Source excerpt:
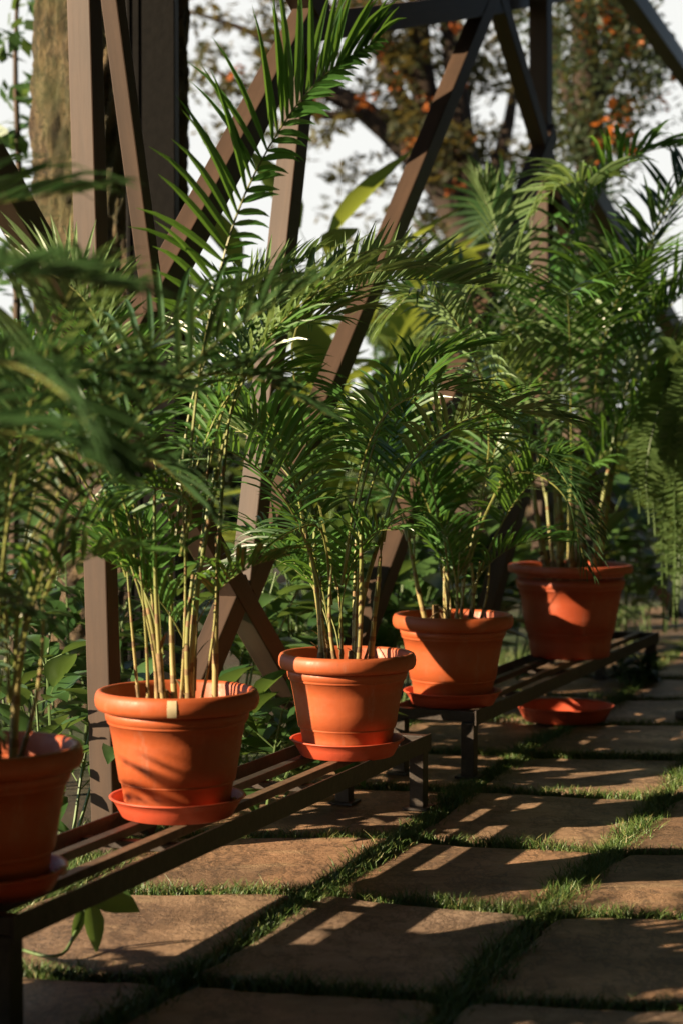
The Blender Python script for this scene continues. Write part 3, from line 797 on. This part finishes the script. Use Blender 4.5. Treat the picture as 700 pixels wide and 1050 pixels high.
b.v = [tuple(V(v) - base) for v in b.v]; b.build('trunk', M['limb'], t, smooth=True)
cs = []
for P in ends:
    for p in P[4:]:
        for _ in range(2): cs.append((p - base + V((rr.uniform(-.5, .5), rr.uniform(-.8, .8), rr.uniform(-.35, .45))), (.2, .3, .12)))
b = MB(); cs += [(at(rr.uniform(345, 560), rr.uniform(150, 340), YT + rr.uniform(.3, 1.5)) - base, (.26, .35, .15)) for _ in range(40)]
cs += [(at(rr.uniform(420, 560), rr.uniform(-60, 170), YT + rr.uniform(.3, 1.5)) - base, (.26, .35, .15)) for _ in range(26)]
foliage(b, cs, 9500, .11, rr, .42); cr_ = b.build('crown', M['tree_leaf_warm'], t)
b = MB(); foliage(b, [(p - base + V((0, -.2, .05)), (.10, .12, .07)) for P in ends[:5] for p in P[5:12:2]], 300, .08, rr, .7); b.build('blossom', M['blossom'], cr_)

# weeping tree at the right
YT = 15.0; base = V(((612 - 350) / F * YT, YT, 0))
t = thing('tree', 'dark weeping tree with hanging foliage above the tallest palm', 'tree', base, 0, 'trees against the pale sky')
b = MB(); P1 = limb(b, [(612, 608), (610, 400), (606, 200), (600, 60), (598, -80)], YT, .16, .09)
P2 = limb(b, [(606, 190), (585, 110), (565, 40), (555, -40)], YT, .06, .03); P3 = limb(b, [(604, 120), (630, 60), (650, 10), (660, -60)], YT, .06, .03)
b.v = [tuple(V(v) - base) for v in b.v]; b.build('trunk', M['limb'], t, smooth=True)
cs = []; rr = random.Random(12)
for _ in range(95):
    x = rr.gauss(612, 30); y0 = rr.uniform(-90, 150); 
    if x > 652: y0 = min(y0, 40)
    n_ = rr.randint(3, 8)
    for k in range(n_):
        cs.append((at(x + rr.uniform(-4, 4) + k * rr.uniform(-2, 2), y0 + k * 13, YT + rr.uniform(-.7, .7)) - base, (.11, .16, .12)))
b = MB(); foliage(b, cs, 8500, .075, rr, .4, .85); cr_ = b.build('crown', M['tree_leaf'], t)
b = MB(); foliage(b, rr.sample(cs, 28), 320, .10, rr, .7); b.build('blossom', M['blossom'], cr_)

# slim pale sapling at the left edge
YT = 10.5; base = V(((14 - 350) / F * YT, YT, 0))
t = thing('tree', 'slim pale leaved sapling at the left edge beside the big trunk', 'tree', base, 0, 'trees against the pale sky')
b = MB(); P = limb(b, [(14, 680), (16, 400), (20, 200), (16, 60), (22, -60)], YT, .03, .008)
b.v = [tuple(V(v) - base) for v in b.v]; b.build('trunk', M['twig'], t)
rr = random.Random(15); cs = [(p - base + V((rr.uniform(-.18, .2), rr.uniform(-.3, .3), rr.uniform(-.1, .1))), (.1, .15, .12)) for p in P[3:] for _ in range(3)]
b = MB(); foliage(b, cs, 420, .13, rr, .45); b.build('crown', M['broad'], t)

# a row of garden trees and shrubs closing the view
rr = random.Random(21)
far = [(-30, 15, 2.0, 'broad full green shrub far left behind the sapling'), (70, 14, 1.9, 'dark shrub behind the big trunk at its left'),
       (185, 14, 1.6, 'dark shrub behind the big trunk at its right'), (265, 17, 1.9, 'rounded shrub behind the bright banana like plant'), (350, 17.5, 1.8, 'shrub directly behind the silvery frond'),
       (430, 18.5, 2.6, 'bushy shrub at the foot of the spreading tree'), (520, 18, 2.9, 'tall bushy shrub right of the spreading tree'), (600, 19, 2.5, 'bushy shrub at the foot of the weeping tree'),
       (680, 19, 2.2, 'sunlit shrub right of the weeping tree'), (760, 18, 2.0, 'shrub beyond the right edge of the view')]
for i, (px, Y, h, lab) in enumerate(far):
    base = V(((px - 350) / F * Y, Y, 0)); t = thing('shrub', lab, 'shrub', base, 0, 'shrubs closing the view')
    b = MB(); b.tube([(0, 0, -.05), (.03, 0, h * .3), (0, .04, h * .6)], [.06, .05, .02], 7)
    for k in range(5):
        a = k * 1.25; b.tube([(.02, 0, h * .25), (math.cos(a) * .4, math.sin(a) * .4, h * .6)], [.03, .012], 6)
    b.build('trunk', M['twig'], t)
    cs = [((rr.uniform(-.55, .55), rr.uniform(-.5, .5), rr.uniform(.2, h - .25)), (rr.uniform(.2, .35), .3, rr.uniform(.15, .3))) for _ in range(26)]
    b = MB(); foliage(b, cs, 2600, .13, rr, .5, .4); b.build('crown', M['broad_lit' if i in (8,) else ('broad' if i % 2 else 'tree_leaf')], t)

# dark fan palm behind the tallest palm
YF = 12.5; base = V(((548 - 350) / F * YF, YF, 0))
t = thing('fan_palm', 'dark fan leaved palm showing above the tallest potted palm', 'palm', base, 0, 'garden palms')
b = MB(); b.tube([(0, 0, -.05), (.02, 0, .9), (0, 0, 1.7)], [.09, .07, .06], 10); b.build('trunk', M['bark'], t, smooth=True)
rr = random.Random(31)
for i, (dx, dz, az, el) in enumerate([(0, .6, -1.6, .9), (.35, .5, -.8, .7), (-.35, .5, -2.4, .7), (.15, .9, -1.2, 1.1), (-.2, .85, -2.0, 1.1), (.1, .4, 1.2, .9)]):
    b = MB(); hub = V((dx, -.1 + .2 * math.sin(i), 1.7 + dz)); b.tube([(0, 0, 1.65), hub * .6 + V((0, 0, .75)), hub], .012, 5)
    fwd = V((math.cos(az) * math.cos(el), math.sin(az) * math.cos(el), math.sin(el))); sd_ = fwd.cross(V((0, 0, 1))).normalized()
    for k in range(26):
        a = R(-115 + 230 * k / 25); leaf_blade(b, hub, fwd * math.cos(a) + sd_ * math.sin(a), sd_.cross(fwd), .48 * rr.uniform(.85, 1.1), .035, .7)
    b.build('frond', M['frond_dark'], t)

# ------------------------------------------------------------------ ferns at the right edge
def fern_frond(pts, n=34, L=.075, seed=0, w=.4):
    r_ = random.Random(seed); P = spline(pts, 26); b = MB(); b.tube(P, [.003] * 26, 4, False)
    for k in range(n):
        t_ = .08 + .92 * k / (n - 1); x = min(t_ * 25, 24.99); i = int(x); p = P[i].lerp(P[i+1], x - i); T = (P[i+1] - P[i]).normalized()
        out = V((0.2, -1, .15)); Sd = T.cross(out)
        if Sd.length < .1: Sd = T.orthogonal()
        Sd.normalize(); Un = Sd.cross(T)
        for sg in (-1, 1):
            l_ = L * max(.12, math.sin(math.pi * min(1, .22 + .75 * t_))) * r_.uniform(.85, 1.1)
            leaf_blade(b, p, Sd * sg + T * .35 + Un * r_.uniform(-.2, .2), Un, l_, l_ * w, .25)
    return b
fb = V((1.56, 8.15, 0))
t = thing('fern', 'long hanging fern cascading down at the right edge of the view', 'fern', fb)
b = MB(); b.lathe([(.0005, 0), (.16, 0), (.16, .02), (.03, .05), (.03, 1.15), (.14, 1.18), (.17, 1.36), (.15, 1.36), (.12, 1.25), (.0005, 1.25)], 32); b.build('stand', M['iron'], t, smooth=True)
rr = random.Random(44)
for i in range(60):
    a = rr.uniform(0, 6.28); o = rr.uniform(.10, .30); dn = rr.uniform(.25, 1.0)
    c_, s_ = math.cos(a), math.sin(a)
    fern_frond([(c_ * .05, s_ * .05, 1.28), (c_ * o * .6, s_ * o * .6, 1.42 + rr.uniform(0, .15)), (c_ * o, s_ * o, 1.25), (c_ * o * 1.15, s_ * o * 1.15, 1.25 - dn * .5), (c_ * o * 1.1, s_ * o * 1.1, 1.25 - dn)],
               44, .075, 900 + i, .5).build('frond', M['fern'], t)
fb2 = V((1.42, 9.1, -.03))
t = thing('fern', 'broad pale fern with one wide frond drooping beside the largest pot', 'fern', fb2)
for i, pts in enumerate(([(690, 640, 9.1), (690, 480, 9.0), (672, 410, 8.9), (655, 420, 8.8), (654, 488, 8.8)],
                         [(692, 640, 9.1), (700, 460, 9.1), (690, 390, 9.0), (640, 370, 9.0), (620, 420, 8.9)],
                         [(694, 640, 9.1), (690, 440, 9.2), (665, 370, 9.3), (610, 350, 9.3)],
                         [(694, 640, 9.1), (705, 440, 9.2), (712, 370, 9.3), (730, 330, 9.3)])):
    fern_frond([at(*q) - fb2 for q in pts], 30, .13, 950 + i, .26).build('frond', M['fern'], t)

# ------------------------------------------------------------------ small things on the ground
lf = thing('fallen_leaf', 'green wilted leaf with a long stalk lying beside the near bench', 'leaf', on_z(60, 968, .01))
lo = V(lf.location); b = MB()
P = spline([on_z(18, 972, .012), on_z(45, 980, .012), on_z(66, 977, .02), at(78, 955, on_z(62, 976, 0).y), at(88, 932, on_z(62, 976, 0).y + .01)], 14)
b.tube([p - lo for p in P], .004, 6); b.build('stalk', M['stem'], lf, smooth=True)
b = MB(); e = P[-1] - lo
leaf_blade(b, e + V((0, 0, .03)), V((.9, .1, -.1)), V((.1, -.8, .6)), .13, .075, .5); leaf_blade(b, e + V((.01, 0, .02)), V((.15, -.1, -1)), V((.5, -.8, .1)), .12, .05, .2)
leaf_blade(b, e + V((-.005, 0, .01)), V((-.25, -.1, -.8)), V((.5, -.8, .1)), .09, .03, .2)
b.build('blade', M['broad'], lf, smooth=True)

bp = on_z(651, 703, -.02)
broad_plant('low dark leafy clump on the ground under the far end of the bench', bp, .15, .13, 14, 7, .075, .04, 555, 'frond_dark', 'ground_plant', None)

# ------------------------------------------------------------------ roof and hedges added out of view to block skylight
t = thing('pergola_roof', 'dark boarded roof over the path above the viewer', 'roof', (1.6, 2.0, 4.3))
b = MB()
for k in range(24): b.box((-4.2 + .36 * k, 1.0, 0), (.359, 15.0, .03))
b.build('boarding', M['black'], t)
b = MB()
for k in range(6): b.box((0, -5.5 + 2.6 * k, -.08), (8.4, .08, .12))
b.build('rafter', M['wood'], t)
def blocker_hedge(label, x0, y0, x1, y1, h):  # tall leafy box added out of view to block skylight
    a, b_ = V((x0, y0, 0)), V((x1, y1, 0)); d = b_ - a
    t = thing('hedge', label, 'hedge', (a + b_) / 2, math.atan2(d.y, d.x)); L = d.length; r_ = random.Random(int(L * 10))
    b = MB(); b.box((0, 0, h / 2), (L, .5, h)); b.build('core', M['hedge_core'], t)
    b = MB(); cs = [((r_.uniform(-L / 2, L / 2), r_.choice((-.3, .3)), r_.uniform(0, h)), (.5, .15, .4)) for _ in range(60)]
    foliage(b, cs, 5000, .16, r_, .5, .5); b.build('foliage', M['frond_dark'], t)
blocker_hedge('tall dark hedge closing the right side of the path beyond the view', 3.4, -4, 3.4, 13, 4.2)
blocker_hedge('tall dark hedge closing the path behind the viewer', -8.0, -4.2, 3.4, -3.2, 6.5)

What you have to do:
Print, exactly as written, the lines above from the first one to the one containing "b = MB(); foliage(b, [(p". Leave out pictures.

Task answer:
The Blender Python script for this scene continues. Write part 3, from line 797 on. This part finishes the script. Use Blender 4.5. Treat the picture as 700 pixels wide and 1050 pixels high.
b.v = [tuple(V(v) - base) for v in b.v]; b.build('trunk', M['limb'], t, smooth=True)
cs = []
for P in ends:
    for p in P[4:]:
        for _ in range(2): cs.append((p - base + V((rr.uniform(-.5, .5), rr.uniform(-.8, .8), rr.uniform(-.35, .45))), (.2, .3, .12)))
b = MB(); cs += [(at(rr.uniform(345, 560), rr.uniform(150, 340), YT + rr.uniform(.3, 1.5)) - base, (.26, .35, .15)) for _ in range(40)]
cs += [(at(rr.uniform(420, 560), rr.uniform(-60, 170), YT + rr.uniform(.3, 1.5)) - base, (.26, .35, .15)) for _ in range(26)]
foliage(b, cs, 9500, .11, rr, .42); cr_ = b.build('crown', M['tree_leaf_warm'], t)
b = MB(); foliage(b, [(p - base + V((0, -.2, .05)), (.10, .12, .07)) for P in ends[:5] for p in P[5:12:2]], 300, .08, rr, .7); b.build('blossom', M['blossom'], cr_)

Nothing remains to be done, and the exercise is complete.